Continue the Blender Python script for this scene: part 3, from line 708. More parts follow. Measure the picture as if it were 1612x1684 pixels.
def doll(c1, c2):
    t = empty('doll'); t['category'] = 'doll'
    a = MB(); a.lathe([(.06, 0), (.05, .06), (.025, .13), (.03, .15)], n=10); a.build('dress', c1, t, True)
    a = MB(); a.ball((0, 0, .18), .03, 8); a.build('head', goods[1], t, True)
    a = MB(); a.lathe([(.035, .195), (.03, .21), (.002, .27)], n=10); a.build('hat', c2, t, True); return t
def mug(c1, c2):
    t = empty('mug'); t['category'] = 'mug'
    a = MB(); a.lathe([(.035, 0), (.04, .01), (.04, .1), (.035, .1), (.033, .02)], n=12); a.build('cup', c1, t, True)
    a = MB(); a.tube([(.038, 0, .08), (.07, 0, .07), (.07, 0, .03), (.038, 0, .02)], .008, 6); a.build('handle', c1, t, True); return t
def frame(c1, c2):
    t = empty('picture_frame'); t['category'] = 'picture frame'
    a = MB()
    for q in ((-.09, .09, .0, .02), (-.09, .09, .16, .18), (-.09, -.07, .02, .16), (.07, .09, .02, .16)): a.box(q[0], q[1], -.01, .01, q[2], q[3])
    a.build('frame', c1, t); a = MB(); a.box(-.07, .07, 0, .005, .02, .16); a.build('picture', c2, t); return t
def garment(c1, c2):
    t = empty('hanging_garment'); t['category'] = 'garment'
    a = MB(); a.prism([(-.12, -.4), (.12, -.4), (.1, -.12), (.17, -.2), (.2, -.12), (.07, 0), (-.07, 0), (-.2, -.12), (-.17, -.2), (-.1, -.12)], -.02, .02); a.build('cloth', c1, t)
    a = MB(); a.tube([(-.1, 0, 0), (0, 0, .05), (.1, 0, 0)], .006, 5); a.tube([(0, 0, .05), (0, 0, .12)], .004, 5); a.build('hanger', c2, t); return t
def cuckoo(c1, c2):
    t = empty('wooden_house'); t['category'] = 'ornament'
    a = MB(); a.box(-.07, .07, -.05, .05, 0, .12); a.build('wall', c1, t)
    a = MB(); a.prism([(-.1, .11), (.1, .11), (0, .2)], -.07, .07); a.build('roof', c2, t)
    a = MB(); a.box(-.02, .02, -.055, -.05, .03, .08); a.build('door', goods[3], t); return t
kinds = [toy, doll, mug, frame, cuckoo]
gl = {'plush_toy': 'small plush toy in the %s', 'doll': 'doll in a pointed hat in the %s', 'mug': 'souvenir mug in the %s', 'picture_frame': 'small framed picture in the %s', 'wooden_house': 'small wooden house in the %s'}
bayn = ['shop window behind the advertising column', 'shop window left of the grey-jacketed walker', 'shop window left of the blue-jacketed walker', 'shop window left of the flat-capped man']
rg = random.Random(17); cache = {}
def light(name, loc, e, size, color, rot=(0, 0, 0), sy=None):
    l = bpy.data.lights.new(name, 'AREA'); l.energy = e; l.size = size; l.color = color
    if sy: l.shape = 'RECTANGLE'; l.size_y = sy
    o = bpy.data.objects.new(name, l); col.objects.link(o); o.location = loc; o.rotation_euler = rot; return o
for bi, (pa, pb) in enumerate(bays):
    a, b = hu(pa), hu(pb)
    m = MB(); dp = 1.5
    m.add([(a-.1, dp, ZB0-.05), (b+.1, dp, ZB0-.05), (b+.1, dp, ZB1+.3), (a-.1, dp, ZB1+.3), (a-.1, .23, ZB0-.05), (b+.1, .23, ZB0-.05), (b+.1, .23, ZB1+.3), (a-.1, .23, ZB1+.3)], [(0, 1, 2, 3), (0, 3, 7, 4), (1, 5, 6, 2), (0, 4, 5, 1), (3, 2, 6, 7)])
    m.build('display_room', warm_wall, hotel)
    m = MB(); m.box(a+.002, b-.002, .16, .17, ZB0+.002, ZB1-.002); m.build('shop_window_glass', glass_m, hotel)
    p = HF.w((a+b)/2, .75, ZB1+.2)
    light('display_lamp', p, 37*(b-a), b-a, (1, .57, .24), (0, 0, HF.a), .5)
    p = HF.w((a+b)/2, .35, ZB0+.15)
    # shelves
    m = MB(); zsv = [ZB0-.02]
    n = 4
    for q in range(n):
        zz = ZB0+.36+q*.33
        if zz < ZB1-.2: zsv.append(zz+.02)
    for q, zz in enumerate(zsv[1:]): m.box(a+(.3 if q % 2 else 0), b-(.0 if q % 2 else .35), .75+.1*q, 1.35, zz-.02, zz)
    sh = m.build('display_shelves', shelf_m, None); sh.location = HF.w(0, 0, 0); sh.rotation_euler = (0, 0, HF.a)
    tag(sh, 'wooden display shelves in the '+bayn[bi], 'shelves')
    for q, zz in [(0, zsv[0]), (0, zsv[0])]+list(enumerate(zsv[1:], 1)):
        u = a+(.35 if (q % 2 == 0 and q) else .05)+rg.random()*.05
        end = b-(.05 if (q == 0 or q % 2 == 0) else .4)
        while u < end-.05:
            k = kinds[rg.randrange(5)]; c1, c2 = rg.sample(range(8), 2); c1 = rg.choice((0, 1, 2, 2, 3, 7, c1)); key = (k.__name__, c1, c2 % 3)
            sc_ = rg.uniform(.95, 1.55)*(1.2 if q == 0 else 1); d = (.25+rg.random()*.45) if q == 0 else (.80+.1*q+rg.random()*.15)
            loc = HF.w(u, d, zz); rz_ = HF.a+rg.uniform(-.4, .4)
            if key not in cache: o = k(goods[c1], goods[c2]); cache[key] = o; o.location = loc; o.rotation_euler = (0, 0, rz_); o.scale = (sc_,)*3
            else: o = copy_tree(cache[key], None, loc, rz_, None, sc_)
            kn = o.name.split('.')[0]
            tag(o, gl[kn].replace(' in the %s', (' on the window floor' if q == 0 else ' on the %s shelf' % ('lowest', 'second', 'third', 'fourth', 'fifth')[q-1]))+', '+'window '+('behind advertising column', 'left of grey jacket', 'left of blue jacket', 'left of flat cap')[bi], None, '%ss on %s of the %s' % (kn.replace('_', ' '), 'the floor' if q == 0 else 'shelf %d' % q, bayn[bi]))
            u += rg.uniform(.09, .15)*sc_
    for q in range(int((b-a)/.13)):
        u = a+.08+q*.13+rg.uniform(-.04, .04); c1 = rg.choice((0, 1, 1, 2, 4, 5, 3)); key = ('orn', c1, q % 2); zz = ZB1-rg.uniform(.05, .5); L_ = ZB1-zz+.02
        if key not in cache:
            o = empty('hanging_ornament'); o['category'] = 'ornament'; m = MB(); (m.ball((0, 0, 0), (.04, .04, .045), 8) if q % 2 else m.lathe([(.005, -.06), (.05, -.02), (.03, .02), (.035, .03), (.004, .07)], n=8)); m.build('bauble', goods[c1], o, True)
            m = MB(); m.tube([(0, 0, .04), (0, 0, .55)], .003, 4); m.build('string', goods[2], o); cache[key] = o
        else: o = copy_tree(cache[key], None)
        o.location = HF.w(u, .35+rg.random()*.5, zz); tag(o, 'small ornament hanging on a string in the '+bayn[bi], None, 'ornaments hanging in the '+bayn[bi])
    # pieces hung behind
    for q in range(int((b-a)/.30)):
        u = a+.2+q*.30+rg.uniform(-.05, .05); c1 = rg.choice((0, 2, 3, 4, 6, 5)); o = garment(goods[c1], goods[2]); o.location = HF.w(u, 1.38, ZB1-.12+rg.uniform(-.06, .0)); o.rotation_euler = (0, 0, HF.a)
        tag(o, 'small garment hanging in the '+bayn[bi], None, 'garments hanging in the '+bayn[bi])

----

Written request. Write out all the lines again, exactly as they are.

Output.
Continue the Blender Python script for this scene: part 3, from line 708. More parts follow. Measure the picture as if it were 1612x1684 pixels.
def doll(c1, c2):
    t = empty('doll'); t['category'] = 'doll'
    a = MB(); a.lathe([(.06, 0), (.05, .06), (.025, .13), (.03, .15)], n=10); a.build('dress', c1, t, True)
    a = MB(); a.ball((0, 0, .18), .03, 8); a.build('head', goods[1], t, True)
    a = MB(); a.lathe([(.035, .195), (.03, .21), (.002, .27)], n=10); a.build('hat', c2, t, True); return t
def mug(c1, c2):
    t = empty('mug'); t['category'] = 'mug'
    a = MB(); a.lathe([(.035, 0), (.04, .01), (.04, .1), (.035, .1), (.033, .02)], n=12); a.build('cup', c1, t, True)
    a = MB(); a.tube([(.038, 0, .08), (.07, 0, .07), (.07, 0, .03), (.038, 0, .02)], .008, 6); a.build('handle', c1, t, True); return t
def frame(c1, c2):
    t = empty('picture_frame'); t['category'] = 'picture frame'
    a = MB()
    for q in ((-.09, .09, .0, .02), (-.09, .09, .16, .18), (-.09, -.07, .02, .16), (.07, .09, .02, .16)): a.box(q[0], q[1], -.01, .01, q[2], q[3])
    a.build('frame', c1, t); a = MB(); a.box(-.07, .07, 0, .005, .02, .16); a.build('picture', c2, t); return t
def garment(c1, c2):
    t = empty('hanging_garment'); t['category'] = 'garment'
    a = MB(); a.prism([(-.12, -.4), (.12, -.4), (.1, -.12), (.17, -.2), (.2, -.12), (.07, 0), (-.07, 0), (-.2, -.12), (-.17, -.2), (-.1, -.12)], -.02, .02); a.build('cloth', c1, t)
    a = MB(); a.tube([(-.1, 0, 0), (0, 0, .05), (.1, 0, 0)], .006, 5); a.tube([(0, 0, .05), (0, 0, .12)], .004, 5); a.build('hanger', c2, t); return t
def cuckoo(c1, c2):
    t = empty('wooden_house'); t['category'] = 'ornament'
    a = MB(); a.box(-.07, .07, -.05, .05, 0, .12); a.build('wall', c1, t)
    a = MB(); a.prism([(-.1, .11), (.1, .11), (0, .2)], -.07, .07); a.build('roof', c2, t)
    a = MB(); a.box(-.02, .02, -.055, -.05, .03, .08); a.build('door', goods[3], t); return t
kinds = [toy, doll, mug, frame, cuckoo]
gl = {'plush_toy': 'small plush toy in the %s', 'doll': 'doll in a pointed hat in the %s', 'mug': 'souvenir mug in the %s', 'picture_frame': 'small framed picture in the %s', 'wooden_house': 'small wooden house in the %s'}
bayn = ['shop window behind the advertising column', 'shop window left of the grey-jacketed walker', 'shop window left of the blue-jacketed walker', 'shop window left of the flat-capped man']
rg = random.Random(17); cache = {}
def light(name, loc, e, size, color, rot=(0, 0, 0), sy=None):
    l = bpy.data.lights.new(name, 'AREA'); l.energy = e; l.size = size; l.color = color
    if sy: l.shape = 'RECTANGLE'; l.size_y = sy
    o = bpy.data.objects.new(name, l); col.objects.link(o); o.location = loc; o.rotation_euler = rot; return o
for bi, (pa, pb) in enumerate(bays):
    a, b = hu(pa), hu(pb)
    m = MB(); dp = 1.5
    m.add([(a-.1, dp, ZB0-.05), (b+.1, dp, ZB0-.05), (b+.1, dp, ZB1+.3), (a-.1, dp, ZB1+.3), (a-.1, .23, ZB0-.05), (b+.1, .23, ZB0-.05), (b+.1, .23, ZB1+.3), (a-.1, .23, ZB1+.3)], [(0, 1, 2, 3), (0, 3, 7, 4), (1, 5, 6, 2), (0, 4, 5, 1), (3, 2, 6, 7)])
    m.build('display_room', warm_wall, hotel)
    m = MB(); m.box(a+.002, b-.002, .16, .17, ZB0+.002, ZB1-.002); m.build('shop_window_glass', glass_m, hotel)
    p = HF.w((a+b)/2, .75, ZB1+.2)
    light('display_lamp', p, 37*(b-a), b-a, (1, .57, .24), (0, 0, HF.a), .5)
    p = HF.w((a+b)/2, .35, ZB0+.15)
    # shelves
    m = MB(); zsv = [ZB0-.02]
    n = 4
    for q in range(n):
        zz = ZB0+.36+q*.33
        if zz < ZB1-.2: zsv.append(zz+.02)
    for q, zz in enumerate(zsv[1:]): m.box(a+(.3 if q % 2 else 0), b-(.0 if q % 2 else .35), .75+.1*q, 1.35, zz-.02, zz)
    sh = m.build('display_shelves', shelf_m, None); sh.location = HF.w(0, 0, 0); sh.rotation_euler = (0, 0, HF.a)
    tag(sh, 'wooden display shelves in the '+bayn[bi], 'shelves')
    for q, zz in [(0, zsv[0]), (0, zsv[0])]+list(enumerate(zsv[1:], 1)):
        u = a+(.35 if (q % 2 == 0 and q) else .05)+rg.random()*.05
        end = b-(.05 if (q == 0 or q % 2 == 0) else .4)
        while u < end-.05:
            k = kinds[rg.randrange(5)]; c1, c2 = rg.sample(range(8), 2); c1 = rg.choice((0, 1, 2, 2, 3, 7, c1)); key = (k.__name__, c1, c2 % 3)
            sc_ = rg.uniform(.95, 1.55)*(1.2 if q == 0 else 1); d = (.25+rg.random()*.45) if q == 0 else (.80+.1*q+rg.random()*.15)
            loc = HF.w(u, d, zz); rz_ = HF.a+rg.uniform(-.4, .4)
            if key not in cache: o = k(goods[c1], goods[c2]); cache[key] = o; o.location = loc; o.rotation_euler = (0, 0, rz_); o.scale = (sc_,)*3
            else: o = copy_tree(cache[key], None, loc, rz_, None, sc_)
            kn = o.name.split('.')[0]
            tag(o, gl[kn].replace(' in the %s', (' on the window floor' if q == 0 else ' on the %s shelf' % ('lowest', 'second', 'third', 'fourth', 'fifth')[q-1]))+', '+'window '+('behind advertising column', 'left of grey jacket', 'left of blue jacket', 'left of flat cap')[bi], None, '%ss on %s of the %s' % (kn.replace('_', ' '), 'the floor' if q == 0 else 'shelf %d' % q, bayn[bi]))
            u += rg.uniform(.09, .15)*sc_
    for q in range(int((b-a)/.13)):
        u = a+.08+q*.13+rg.uniform(-.04, .04); c1 = rg.choice((0, 1, 1, 2, 4, 5, 3)); key = ('orn', c1, q % 2); zz = ZB1-rg.uniform(.05, .5); L_ = ZB1-zz+.02
        if key not in cache:
            o = empty('hanging_ornament'); o['category'] = 'ornament'; m = MB(); (m.ball((0, 0, 0), (.04, .04, .045), 8) if q % 2 else m.lathe([(.005, -.06), (.05, -.02), (.03, .02), (.035, .03), (.004, .07)], n=8)); m.build('bauble', goods[c1], o, True)
            m = MB(); m.tube([(0, 0, .04), (0, 0, .55)], .003, 4); m.build('string', goods[2], o); cache[key] = o
        else: o = copy_tree(cache[key], None)
        o.location = HF.w(u, .35+rg.random()*.5, zz); tag(o, 'small ornament hanging on a string in the '+bayn[bi], None, 'ornaments hanging in the '+bayn[bi])
    # pieces hung behind
    for q in range(int((b-a)/.30)):
        u = a+.2+q*.30+rg.uniform(-.05, .05); c1 = rg.choice((0, 2, 3, 4, 6, 5)); o = garment(goods[c1], goods[2]); o.location = HF.w(u, 1.38, ZB1-.12+rg.uniform(-.06, .0)); o.rotation_euler = (0, 0, HF.a)
        tag(o, 'small garment hanging in the '+bayn[bi], None, 'garments hanging in the '+bayn[bi])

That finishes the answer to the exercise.